We Won't Forget You
東日本大震災を覚えて
◆◇◆◇◆◇ We Won’t Forget You ◆◇◆◇◆◇
毎年 3月11日が巡る都度、皆様も様々な思いにひたるかもしれません。直接の被災者ではないけれど、遠くから故郷を案じ辛い思いをした経験はそれなりに強く残っています。
あの日、日本からの恐ろしい光景を見たのは、早朝から していた介護の仕事先でした。訪問先でテレビの画面に映る津波をみて動揺しながらも、時間に追われる大切な介護の仕事をやり遂げることに専念しました。本当は心の中が震えて家族や友人を案じていました。携帯連絡が一時的に家族と繋がったものの、その後は通信機能がダウンしました。それでも何とかネットを通してハワイの家族経由で再度連絡が取れたことは感謝でした。
その後すぐに、St Martin's 教会周辺の日本人のお母さん達のグループがいち早く動き、チャリティコンサートをしたいとの要望を教会の司祭経由で聞き、その協賛という形で関わりました。二週間余り、続々と入ってくる日本からのニュースに不安にかられながらも、お互い仕事や家事をやりくりしながら励まし合い、準備をしました。3月29日に有志のミュージシャンの篤い思いも加わった素晴らしいコンサートに、教会には立ち見ができる程の人々が集まりました。その前後、教会のニック司祭の呼びかけもあって、最終的には1万ポンド以上、日赤を通して募金を送りました。
この準備期間中に、日本語英国教会の定例礼拝があり、その報告として遠藤さんが次のように寄稿しています。「(日本語英国教会のメンバーで)宮城県とロンドンを行き来していたTさん、東京で引っ越しの荷ほどきの最中に地震にあったYさんはじめ、それぞれ無事を確認出来て嬉しかったのと同時に、ご親族が亡くなられたり、家が全壊してしまって避難中、という友人の友人にどこへ行っても必ず出会う程、この被害の大きさを身近に感じさせられました。」
2011年のウェストミンスターアビィでの追悼礼拝にも関わったことで現地の様子を知りたく、個人として日本聖公会東北教区による支援活動の案内で最初の被災地を訪問しましたのが2012年でした。その訪問中、小名浜の仮設住宅の方々と寒い中桜を見に行ったこと、閖上地区にあったお寺の残骸の前に遺骨収集の箱を見た経験が心深く残っています。その最初の被災地訪問中に会った方々を心の内に抱いて浮かんだ言葉が「We Won’t Forget You」でした。直接援助できないが、覚えて祈ることは私達にできることではないか。

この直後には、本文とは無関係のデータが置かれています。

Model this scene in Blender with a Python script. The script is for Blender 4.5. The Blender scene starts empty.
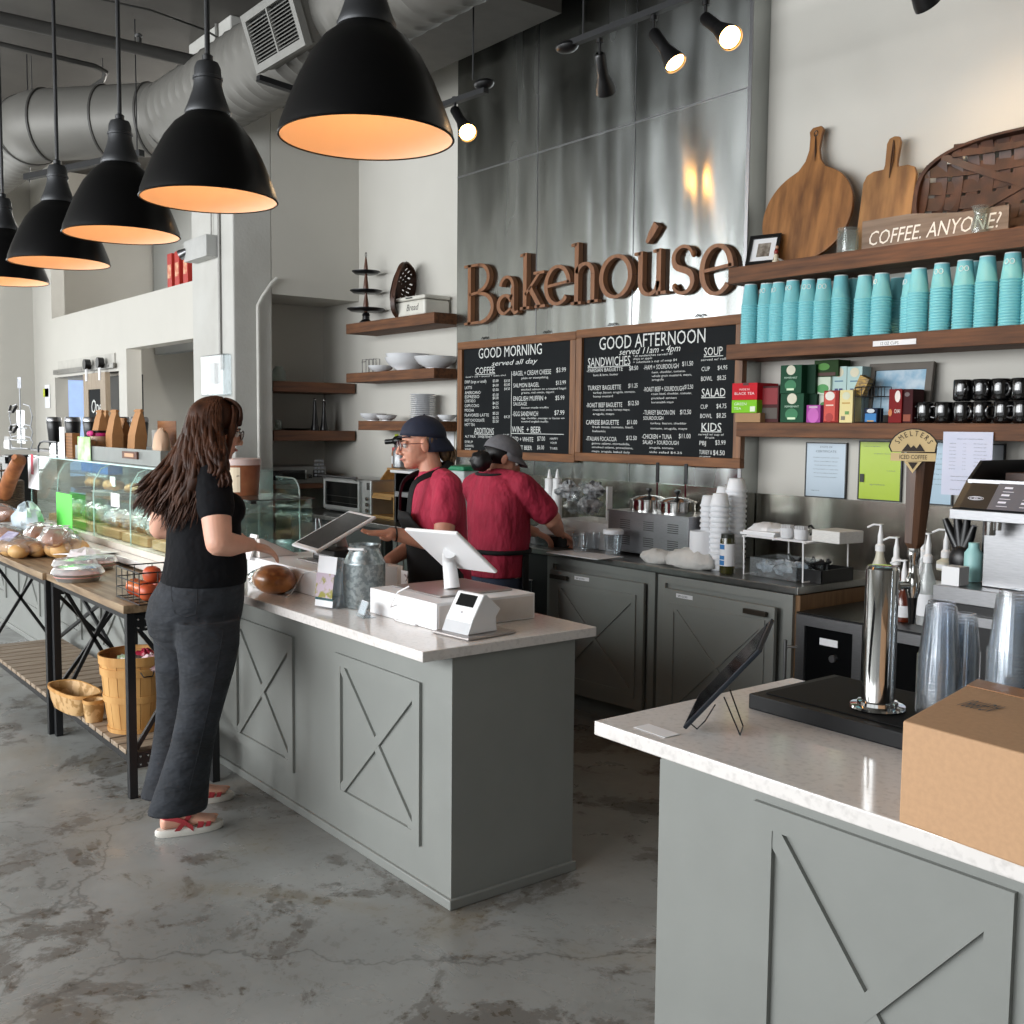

ロンドンの追悼で人工の桜の木に掲げる桜の花びらは、2016年に一つ一つ切って作成したものです。その後毎年使うごとに、補足したものもありますが、被災地へ思いを馳せながら祈りを込めて作成したものなので、St Margaret's Westminster Abbeyでの追悼のヴィジルにて祈りのシンボル掲げながら、日本語英国教会並びに有志の方々のご協力とご支援を得ながら一緒に祈りの時をもつことができ、感謝しております。私達それぞれの思いと祈りそして復興への願いが被災に遭われた方々へ届き、少しでも 慰めと励ましになるように続けて ご一緒に祈ることができますよう。